Contents

May 6, 2006

 

Tram Systems Show Same Faults in
Tests, RIOC Tells City Council Panel

The Backup System

Doppelmayr told members of the Transportation Committee that its investigation is also covering the question of why the diesel backup system failed to work. In the hearing, Mark Bee played back his understanding of what transpired between the failure of the main drive system and the decision to mount rescue cages.

Bee: From looking at the log, the shift supervisor first attempted to engage the backup diesel system approximately 12 minutes after the original stop. He was ultimately not able to get it operating. The manager came on site; he was also not proable to get that system to operate. They tried to go back to the electrical system and they [still] couldn’t get that system to operate. By that time the decision was to put the rescue Tramway into service. So the backup diesel that’s intended to pull the cars in – we never got that working that night. After everyone was off the cars, the next morning, about an hour and a half later, we got the backup diesel system to bring the cars in.

Liu: I guess it’s a little unclear. What was stated in the prepared testimony [given by Herb Berman] was that the backup drive system couldn’t actually drive the Tram cars because the emergency brakes could not be released.

Bee: Within 30 minutes of the stop we had the backup system running, but were unable to get the brakes to lift.

Liu: But what was it? What was wrong? Was it the auxiliary drive was not working? Was it that the auxiliary drive was working but the brakes wouldn’t release?

Bee: The diesel engine itself did start... The drive system itself was fully operational. But there was a problem within the controls for that system that failed to close the relay that was necessary to open the brakes before the Tram cars could actually move.

Liu: The Tram cars did move for a little bit... Bee: What the operator had done at that time was – there’s a way to manually open the brakes. And when he manually opened the brakes, just because of gravity and where the cabins were, the cabins moved about 30 meters on the line. But he wasn’t able to manually hold the brakes open and at the same time run the diesel standby unit. Because of the safety systems built into the system, it wouldn’t allow you to manually open the brake while at the same time engaging the standby. So it’s correct that the cars did move a little bit, but they moved only because we were able to manually lift the brakes without the diesel system connected, and the cars coasted to the, basically to the low part of the line. Liu: So gravity moved them...

Bee: Gravity moved them, yes.

Liu: ...the Tram cars. And then after the – what – couldn’t you just get another person to hold the emergency brakes open while the first engineer operated the drive system?
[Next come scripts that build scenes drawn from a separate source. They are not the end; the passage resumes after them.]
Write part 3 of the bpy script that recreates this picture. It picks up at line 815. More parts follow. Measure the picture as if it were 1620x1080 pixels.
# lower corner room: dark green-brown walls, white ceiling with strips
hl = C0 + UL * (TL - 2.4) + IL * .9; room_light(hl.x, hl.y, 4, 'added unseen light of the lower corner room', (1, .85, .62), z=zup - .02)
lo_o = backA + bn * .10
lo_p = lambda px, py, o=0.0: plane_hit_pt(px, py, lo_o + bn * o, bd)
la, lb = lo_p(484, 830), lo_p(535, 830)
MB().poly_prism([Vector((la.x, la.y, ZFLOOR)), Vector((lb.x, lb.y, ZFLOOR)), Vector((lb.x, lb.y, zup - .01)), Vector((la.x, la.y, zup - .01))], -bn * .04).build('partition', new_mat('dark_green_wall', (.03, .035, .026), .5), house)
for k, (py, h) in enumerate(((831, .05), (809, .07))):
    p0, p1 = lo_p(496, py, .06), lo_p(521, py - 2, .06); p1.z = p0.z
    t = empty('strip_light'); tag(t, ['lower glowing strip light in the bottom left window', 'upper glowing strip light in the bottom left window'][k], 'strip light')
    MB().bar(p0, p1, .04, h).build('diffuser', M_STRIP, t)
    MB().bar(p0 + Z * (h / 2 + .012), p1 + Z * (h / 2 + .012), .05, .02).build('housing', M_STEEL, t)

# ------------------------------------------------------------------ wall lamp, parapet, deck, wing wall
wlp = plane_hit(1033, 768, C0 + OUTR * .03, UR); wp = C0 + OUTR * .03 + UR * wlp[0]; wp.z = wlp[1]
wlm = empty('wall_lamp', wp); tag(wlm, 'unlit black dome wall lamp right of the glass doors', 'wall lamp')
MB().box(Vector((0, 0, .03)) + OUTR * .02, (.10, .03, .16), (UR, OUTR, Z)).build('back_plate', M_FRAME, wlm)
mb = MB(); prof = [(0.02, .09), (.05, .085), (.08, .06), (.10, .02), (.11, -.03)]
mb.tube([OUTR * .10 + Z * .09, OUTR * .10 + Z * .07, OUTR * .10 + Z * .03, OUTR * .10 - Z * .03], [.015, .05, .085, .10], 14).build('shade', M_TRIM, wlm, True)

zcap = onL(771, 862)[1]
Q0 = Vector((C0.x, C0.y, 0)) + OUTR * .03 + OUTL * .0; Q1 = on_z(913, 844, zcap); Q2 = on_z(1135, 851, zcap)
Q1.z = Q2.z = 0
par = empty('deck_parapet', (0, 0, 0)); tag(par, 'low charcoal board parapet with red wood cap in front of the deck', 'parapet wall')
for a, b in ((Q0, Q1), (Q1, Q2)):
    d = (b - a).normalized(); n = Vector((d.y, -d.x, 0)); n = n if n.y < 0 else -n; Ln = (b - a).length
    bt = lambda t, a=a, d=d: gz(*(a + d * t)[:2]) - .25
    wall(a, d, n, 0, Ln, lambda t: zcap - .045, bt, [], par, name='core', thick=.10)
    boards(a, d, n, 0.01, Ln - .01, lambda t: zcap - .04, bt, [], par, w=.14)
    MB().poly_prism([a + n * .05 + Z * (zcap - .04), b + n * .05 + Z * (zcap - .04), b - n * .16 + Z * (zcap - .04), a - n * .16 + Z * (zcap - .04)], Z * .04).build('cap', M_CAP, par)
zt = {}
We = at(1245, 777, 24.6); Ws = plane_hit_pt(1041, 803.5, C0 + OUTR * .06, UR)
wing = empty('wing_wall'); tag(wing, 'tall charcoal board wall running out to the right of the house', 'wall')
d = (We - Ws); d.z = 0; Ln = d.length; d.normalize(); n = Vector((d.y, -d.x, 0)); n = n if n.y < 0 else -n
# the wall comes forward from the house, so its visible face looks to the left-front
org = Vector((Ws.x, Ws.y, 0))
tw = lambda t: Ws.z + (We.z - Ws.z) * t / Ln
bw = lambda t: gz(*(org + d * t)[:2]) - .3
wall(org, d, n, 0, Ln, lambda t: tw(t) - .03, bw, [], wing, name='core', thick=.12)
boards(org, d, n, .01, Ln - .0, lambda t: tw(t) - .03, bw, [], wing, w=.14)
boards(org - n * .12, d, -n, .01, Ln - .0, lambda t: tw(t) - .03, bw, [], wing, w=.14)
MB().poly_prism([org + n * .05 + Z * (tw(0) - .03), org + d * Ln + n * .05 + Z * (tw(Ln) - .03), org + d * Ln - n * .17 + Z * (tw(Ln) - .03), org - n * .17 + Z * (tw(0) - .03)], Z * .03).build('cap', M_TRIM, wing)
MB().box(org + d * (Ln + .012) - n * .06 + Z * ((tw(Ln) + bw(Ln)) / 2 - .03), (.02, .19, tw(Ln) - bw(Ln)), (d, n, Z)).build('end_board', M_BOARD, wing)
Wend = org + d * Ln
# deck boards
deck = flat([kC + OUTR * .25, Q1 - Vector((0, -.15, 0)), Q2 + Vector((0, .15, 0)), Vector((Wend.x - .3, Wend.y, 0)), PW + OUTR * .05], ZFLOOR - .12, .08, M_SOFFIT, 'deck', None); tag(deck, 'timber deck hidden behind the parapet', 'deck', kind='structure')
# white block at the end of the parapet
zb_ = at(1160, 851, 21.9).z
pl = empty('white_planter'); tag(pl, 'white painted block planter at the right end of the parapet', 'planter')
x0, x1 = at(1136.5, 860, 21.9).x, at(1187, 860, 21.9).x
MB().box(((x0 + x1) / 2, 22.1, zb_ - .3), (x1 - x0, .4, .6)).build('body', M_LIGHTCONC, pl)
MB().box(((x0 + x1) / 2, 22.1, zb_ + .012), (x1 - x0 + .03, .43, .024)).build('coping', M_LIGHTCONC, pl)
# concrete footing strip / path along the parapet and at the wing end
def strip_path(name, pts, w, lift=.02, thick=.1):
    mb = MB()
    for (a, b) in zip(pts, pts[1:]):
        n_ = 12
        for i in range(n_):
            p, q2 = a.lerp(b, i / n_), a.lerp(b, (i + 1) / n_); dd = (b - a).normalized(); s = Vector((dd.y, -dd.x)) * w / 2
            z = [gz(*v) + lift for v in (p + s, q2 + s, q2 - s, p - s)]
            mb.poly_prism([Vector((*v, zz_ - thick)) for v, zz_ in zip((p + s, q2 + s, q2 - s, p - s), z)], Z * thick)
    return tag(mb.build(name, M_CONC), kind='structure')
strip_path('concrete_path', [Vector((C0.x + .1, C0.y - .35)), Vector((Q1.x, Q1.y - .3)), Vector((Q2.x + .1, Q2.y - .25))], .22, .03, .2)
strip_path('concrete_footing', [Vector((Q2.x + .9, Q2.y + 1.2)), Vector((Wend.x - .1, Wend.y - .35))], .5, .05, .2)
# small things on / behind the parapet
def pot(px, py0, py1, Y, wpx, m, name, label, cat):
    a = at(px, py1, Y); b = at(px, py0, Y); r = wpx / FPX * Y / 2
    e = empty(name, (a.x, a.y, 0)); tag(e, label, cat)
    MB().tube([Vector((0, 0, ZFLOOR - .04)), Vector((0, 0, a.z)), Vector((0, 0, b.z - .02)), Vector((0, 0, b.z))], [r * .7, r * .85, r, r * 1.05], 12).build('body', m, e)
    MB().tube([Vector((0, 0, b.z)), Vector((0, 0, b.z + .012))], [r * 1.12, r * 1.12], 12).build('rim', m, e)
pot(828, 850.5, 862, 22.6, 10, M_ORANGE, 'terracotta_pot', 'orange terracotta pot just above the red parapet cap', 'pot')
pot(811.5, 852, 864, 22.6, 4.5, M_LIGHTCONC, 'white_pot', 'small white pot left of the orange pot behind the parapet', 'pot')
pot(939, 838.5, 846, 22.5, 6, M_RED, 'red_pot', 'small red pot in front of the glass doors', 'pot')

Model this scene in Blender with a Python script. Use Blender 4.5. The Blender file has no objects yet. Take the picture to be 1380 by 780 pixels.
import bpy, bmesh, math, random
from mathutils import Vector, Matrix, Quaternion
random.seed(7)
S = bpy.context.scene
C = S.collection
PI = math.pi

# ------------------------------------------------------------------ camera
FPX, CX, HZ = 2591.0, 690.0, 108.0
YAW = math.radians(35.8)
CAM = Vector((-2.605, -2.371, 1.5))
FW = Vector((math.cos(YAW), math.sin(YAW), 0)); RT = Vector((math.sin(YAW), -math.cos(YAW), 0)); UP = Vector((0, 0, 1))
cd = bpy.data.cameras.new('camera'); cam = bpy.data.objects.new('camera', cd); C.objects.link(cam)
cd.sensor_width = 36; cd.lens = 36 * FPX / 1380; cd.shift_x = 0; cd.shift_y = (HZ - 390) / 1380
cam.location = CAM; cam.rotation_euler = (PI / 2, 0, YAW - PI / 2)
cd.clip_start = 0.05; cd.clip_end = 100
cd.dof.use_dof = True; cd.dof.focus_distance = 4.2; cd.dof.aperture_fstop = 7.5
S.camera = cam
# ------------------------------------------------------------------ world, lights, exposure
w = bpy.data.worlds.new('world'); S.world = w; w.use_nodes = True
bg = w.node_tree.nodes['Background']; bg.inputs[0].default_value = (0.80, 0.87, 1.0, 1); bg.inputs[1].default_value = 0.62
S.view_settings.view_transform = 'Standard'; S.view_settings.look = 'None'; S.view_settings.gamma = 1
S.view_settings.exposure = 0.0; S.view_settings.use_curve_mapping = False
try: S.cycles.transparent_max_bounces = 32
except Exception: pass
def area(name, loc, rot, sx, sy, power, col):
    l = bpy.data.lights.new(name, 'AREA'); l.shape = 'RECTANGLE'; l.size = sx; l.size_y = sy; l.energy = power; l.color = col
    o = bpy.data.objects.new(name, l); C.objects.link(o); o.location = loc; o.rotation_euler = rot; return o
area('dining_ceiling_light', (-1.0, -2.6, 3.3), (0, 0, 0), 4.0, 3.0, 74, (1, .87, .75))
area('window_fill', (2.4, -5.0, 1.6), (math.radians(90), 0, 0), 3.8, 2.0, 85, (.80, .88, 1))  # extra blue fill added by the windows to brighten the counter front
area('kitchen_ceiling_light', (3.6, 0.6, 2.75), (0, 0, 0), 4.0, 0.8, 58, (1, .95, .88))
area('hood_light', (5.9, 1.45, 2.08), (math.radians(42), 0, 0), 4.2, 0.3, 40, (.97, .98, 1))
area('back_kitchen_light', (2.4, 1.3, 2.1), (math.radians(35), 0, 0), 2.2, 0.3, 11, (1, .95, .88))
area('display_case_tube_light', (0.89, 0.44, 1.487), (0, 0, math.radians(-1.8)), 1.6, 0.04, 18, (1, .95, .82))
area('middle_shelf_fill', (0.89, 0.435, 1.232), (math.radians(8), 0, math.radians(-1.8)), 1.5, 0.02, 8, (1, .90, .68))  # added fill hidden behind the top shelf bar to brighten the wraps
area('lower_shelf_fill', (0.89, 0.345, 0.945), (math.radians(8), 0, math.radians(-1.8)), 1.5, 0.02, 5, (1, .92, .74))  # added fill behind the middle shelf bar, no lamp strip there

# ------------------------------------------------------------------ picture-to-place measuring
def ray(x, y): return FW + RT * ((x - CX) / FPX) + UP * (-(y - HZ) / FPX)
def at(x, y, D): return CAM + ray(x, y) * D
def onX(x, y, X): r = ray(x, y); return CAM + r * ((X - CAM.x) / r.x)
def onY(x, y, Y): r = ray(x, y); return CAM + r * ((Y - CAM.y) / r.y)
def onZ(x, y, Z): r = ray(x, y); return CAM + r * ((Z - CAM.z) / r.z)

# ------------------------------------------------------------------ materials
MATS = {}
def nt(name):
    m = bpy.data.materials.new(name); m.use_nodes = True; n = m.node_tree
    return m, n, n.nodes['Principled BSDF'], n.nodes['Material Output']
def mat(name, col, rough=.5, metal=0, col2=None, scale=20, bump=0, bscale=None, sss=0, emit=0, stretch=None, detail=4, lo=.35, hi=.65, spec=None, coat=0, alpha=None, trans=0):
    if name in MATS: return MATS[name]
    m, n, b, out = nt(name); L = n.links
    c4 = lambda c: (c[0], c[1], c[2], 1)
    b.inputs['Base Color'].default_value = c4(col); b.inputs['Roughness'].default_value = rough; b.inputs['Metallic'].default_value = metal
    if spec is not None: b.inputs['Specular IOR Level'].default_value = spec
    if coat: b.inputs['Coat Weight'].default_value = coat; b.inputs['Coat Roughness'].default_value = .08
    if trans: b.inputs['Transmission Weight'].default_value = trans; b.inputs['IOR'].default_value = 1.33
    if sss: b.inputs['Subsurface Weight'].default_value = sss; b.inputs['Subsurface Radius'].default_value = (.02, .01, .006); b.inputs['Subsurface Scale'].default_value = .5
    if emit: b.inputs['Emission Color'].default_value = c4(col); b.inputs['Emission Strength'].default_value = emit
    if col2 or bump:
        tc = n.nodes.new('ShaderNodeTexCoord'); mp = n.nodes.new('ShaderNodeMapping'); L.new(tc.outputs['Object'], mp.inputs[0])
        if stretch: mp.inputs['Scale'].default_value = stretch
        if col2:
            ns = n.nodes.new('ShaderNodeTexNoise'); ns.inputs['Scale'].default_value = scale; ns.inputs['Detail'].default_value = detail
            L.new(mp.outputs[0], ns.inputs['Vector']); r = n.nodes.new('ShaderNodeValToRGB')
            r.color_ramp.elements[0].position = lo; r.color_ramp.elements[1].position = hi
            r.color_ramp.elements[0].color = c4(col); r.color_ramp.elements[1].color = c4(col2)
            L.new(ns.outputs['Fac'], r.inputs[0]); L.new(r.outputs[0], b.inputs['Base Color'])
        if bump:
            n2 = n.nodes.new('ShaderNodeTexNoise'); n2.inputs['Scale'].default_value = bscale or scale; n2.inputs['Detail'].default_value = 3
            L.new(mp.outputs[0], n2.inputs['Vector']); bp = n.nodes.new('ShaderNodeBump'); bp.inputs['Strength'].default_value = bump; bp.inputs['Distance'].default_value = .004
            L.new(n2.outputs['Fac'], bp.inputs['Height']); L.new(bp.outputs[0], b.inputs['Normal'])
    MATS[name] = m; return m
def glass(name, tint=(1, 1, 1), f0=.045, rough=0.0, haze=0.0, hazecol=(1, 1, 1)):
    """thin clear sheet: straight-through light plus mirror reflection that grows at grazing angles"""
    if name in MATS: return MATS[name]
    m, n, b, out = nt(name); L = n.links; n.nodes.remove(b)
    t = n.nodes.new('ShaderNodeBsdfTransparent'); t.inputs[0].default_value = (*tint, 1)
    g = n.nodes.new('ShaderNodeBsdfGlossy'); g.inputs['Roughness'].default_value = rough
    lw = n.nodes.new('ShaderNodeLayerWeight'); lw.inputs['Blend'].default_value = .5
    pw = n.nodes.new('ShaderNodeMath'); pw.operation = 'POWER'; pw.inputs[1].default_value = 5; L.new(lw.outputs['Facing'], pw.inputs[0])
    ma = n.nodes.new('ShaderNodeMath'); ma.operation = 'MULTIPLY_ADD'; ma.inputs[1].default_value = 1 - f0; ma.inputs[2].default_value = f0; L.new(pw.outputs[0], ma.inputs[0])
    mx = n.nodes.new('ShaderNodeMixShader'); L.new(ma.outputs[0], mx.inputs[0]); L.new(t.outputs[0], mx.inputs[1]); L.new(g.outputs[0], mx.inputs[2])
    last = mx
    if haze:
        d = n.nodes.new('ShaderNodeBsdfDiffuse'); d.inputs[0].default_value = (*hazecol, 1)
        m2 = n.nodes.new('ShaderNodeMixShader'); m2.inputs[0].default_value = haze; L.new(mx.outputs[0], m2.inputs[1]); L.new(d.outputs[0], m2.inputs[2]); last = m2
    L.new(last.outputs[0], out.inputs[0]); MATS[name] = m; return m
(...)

Bee: Well, that would be relatively safe while the cabins are between the spans, where it’s not steep. [But] once they cross towers 1 and 3, it becomes very steep, and you would not want to rely on a manually held-open brake and an operator who’s down in the basement in the machine room, who cannot really see the cabins. I think Armando, who was onsite at the time, made an excellent decision to stop trying to bypass safeties and go to a safer mode to get the people off, which was to allow the Fire and the Police and the rescue Tramway to operate to pull people off. There’s all kinds of things that could’ve been tried, some may have been safe, some may Main Drive from page 1 not have been safe, but we’re stuck with the existing protocol, which says that, if we don’t have the system working properly, we don’t start putting jumpers on...

Liu: What kind of routine inspections are made of that backup system? What kinds of tests are run on that system to make sure that it is operational?

Bee: We test the system on a monthly basis. It was last tested on March 31st, and we test and log it every month. On March 31st, the system worked perfectly.

Liu: And so that’s the big mystery right now – that in the 18 days, we’re not sure what happened, where on the 31st of March the backup drive system was operational, and then on the 18th, it wasn’t working properly.

Bee: That’s correct, and that’s what we’re planning to investigate.

Bee was not actually present during the April 18 Tramway crisis. His descriptions of operators’ efforts to get the backup system operating were second-hand. The City Council Transportation Committee did not ask for – and RIOC apparently didn’t offer – testimony from either Armando Cordova, Doppelmayr’s man in charge here, nor from Red Blomer, the Doppelmayr representative who has overall responsibility for the Roosevelt Island Tramway and visits the Island from time to time. (Blomer, for example, was involved in the short-cutting of the Tramway cable several years ago, during a cable-replacement exercise.)